Benjamin Anderson was born in Columbia, Missouri to Benjamin McLean Anderson, a businessman and a politician. When he was sixteen years old, Anderson enrolled in classes at the University of Missouri in his hometown and earned his A.B. in 1906. After receiving his bachelor's degree, Anderson accepted an appointment as professor of political economy and sociology at Missouri Valley College, where he remained for a year before becoming head of the department of political economy and sociology at the State Normal School (later known as Missouri State University) in Springfield, Missouri.

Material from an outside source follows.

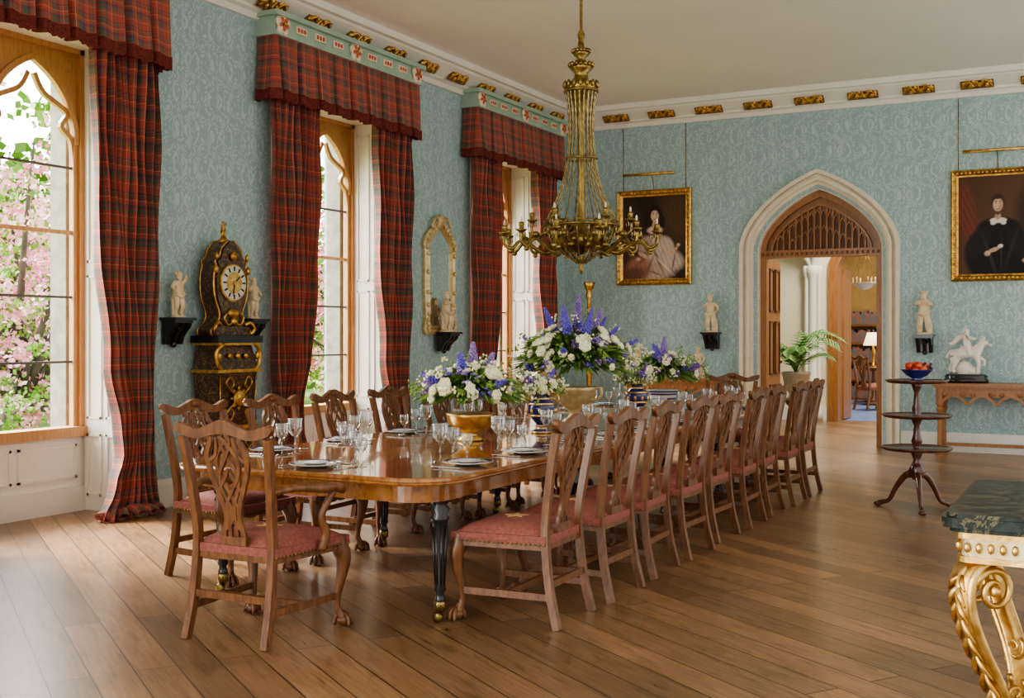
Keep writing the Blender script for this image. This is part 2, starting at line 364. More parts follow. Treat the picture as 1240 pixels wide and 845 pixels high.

Anderson soon became a degree-seeking student again, this time pursuing his A.M. from the University of Illinois at Urbana-Champaign. He completed his master's degree in 1910 and finished his Ph.D. at Columbia University only a year later. Part of his dissertation was later published as Social Value: A Study in Economic Theory, Critical and Constructive.
After earning his doctoral degree, Anderson taught at Columbia University and then Harvard University.[2] During this time, he penned his Value of Money, a critique of the quantity theory of money.[3] He left Harvard to join New York City's National Bank of Commerce in 1918.
He remained with NBC for only two years, however, before Chase National Bank hired him as an economist and as the new editor of the bank's Chase Economic Bulletin. It was during this time that the scope of Anderson's writing widened to include
"...articles critical of progressive policy in such diverse areas as money, credit, international economic policy, agriculture, taxation, war, government debt, and economic planning. He was a leading opponent of the New Deal and an enthusiastic supporter of a free market gold standard."
In 1939, Anderson again entered the academic community, this time as a professor of economics at the University of California, Los Angeles. He held this position until his death (from a heart attack) in 1949.